▸ **Data for the task**
==============================

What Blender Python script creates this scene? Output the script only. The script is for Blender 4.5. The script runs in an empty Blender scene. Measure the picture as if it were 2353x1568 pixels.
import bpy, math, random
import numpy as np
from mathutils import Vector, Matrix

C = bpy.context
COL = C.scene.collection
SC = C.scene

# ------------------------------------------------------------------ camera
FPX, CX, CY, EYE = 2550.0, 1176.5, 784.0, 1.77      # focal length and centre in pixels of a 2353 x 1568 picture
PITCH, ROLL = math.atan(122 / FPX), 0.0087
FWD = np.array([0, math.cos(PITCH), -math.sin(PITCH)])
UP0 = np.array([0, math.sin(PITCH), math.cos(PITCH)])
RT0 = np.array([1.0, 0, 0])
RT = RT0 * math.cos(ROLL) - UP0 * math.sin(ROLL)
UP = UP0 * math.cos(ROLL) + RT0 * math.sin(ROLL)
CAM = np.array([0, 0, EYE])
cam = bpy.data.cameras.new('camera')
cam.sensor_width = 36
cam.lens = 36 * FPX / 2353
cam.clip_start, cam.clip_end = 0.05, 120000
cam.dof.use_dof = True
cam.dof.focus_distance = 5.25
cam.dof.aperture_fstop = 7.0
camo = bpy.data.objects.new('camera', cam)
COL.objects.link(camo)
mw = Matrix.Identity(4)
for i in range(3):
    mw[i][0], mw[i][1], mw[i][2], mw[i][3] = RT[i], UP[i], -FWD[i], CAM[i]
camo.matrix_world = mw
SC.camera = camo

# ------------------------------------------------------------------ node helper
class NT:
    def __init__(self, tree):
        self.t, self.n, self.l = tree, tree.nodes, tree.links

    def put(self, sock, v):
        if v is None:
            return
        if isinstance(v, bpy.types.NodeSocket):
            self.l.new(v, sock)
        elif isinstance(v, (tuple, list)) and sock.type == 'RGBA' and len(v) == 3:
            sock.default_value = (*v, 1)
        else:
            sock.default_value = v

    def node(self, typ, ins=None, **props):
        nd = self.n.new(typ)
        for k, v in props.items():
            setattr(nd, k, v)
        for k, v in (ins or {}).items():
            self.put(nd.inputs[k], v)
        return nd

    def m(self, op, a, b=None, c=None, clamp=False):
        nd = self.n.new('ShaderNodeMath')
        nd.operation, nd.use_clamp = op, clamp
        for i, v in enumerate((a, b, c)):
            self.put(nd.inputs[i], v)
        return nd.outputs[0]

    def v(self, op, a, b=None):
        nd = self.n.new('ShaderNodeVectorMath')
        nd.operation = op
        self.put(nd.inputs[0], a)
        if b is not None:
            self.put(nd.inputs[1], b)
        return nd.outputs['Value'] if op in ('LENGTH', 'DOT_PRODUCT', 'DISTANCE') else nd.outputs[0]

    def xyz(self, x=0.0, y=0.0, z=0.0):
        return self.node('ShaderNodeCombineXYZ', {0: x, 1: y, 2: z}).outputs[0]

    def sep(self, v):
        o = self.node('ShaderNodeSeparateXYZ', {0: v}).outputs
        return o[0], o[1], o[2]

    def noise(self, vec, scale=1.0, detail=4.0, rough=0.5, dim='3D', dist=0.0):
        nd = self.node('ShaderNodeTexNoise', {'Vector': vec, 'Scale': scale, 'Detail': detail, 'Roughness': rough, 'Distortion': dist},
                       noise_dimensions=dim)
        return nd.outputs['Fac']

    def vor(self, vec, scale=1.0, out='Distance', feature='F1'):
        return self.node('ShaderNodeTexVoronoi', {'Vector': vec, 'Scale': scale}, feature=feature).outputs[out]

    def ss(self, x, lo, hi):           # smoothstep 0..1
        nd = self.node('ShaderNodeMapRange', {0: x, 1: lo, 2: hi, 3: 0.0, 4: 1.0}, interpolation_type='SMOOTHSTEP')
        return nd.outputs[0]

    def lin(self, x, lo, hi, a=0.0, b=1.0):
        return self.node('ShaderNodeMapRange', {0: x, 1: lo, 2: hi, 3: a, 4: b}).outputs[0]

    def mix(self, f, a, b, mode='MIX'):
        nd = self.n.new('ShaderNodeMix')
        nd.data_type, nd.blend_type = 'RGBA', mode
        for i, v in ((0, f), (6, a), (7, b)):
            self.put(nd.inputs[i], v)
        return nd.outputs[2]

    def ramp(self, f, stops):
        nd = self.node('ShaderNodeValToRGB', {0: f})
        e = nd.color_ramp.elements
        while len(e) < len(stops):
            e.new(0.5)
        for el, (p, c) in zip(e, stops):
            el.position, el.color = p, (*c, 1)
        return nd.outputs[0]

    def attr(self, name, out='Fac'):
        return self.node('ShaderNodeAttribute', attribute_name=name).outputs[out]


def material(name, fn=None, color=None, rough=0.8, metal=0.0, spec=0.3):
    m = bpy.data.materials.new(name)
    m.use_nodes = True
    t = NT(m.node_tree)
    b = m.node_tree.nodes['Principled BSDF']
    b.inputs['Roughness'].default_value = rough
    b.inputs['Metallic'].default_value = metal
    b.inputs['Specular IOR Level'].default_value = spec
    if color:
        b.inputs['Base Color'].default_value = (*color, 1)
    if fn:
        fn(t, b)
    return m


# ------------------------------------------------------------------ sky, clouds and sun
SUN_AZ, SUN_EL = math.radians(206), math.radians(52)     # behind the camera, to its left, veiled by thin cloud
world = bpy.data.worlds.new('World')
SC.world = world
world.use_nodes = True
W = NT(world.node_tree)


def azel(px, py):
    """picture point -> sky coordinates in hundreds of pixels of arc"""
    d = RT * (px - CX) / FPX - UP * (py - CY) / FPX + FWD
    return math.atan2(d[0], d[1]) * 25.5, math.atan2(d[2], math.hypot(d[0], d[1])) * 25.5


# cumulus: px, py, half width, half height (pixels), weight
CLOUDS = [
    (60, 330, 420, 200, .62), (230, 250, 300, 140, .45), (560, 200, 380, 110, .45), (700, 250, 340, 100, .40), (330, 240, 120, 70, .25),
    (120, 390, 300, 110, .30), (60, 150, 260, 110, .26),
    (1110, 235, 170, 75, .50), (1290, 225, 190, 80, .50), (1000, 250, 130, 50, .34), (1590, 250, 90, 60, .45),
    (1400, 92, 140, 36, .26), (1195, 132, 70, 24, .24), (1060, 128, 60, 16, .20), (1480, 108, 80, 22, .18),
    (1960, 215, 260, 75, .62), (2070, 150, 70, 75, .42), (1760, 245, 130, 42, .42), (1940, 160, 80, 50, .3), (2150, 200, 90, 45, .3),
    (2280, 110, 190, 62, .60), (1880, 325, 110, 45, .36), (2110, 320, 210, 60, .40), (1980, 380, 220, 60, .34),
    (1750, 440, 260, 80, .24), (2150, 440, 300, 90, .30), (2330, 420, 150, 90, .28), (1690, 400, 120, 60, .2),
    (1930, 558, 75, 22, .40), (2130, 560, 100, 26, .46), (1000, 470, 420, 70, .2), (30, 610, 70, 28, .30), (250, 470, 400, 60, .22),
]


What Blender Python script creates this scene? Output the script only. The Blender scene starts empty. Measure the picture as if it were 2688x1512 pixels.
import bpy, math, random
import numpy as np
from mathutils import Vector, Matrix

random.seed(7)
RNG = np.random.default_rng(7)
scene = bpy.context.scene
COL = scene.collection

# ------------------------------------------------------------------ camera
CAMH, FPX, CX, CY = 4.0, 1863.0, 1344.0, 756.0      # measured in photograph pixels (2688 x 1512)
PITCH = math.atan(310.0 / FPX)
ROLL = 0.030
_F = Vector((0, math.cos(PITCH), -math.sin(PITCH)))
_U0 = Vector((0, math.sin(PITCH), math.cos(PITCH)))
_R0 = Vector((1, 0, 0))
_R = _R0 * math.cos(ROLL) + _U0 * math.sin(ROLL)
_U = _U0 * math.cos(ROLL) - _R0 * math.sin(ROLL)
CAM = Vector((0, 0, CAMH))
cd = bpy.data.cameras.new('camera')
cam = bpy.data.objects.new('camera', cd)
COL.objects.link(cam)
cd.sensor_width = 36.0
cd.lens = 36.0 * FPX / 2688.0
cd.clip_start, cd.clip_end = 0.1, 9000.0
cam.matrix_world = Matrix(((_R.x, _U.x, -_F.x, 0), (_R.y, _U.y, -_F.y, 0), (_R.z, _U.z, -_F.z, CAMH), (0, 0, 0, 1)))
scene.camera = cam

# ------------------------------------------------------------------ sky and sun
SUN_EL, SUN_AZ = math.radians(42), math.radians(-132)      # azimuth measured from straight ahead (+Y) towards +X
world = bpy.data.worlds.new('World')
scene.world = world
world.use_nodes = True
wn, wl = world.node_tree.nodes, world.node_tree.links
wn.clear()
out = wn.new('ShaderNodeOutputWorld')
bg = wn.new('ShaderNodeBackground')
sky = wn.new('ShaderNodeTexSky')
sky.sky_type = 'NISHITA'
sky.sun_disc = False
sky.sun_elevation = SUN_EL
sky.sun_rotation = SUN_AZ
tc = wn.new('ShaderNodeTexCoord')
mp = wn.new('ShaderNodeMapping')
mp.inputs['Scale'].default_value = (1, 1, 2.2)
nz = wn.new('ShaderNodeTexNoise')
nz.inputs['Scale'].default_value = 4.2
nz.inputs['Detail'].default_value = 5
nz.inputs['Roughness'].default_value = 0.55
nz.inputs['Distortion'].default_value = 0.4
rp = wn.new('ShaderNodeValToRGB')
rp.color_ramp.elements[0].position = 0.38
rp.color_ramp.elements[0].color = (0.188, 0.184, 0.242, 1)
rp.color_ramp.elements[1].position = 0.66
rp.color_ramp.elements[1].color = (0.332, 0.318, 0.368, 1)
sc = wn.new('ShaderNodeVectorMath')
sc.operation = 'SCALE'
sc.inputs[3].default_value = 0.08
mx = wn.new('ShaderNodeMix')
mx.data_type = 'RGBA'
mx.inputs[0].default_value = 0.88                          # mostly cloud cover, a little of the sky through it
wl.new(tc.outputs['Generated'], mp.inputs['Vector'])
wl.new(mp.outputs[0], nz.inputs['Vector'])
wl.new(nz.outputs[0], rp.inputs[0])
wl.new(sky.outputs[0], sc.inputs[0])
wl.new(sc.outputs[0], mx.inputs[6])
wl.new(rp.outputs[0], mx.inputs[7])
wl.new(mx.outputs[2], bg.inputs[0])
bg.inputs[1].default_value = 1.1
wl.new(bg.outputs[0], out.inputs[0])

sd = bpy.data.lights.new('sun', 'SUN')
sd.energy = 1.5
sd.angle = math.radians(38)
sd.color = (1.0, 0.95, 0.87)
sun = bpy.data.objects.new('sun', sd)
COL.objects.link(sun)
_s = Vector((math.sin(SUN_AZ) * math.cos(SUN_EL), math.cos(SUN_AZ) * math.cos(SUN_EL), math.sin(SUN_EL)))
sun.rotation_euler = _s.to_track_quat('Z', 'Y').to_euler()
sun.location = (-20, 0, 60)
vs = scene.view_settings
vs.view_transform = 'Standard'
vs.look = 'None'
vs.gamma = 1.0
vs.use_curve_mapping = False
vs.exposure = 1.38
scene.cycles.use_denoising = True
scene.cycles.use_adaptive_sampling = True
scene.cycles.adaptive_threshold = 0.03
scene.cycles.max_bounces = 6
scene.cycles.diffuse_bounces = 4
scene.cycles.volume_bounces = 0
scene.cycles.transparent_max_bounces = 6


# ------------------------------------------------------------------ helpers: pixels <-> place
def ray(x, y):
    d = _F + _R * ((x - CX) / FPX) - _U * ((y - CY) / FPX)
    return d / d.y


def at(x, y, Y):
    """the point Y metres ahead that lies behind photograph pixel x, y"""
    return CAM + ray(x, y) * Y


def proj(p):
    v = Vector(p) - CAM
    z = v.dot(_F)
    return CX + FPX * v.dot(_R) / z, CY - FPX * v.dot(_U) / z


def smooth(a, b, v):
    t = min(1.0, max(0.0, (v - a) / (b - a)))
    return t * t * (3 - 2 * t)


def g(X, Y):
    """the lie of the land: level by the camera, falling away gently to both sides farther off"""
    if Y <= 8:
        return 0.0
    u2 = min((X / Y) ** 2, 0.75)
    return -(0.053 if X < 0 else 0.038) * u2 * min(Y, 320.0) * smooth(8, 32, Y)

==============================

▸ **Task description**
Print, from the entries above, the line with "were 2688x1512 pixels.", the line with "COL = scene.collection" and all lines between them, exactly and with nothing else.

▸ **Full answer**
What Blender Python script creates this scene? Output the script only. The Blender scene starts empty. Measure the picture as if it were 2688x1512 pixels.
import bpy, math, random
import numpy as np
from mathutils import Vector, Matrix

random.seed(7)
RNG = np.random.default_rng(7)
scene = bpy.context.scene
COL = scene.collection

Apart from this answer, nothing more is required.